Anche quando il Pci si sciolse e alcuni dirigenti operarono la rottura che portò alla nascita del Prc (Garavini, Libertini, Cossutta, Salvato) Ingrao si sottrasse alla decisione dovuta, aderendo e rimanendo invece nel Pds di allora. In parlamento si schierò in modo solitario contro l’intervento militare contro l’Iraq nella prima guerra del Golfo (1991) e migliore coraggio dimostrò nel 2003/2004 dopo l’invasione statunitense dell’Iraq dichiarando che la resistenza irachena era legittima. Un atto di coraggio politico che gli abbiamo riconosciuto ma che è stato anche l’unico di cui riusciamo ad avere memoria.

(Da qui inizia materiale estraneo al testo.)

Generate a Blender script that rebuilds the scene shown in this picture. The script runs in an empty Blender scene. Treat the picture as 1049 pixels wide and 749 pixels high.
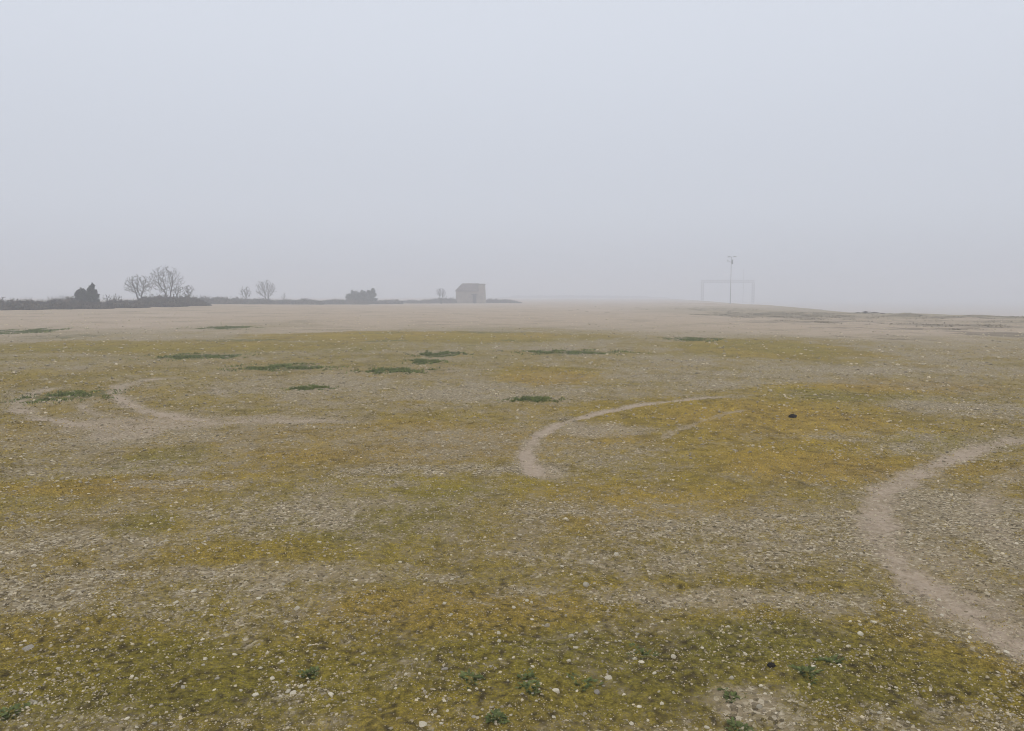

La logica del meno peggio, di una sinistra che deve dichiararsi radicale ma evitando sempre di arrivare alla rottura con il sistema dominante, è la cifra di Pietro Ingrao e l’eredità negativa che ha seminato nella sinistra italiana.
Salutiamo il compagno Ingrao nel suo ultimo viaggio con il rispetto dovuto, ma sentiamo ancora oggi di dover mantenere fede all’impegno, da comunisti e da militanti della sinistra, di agire nel nostro paese contro il nemico di classe ma anche di non “voler morire ingraiani”.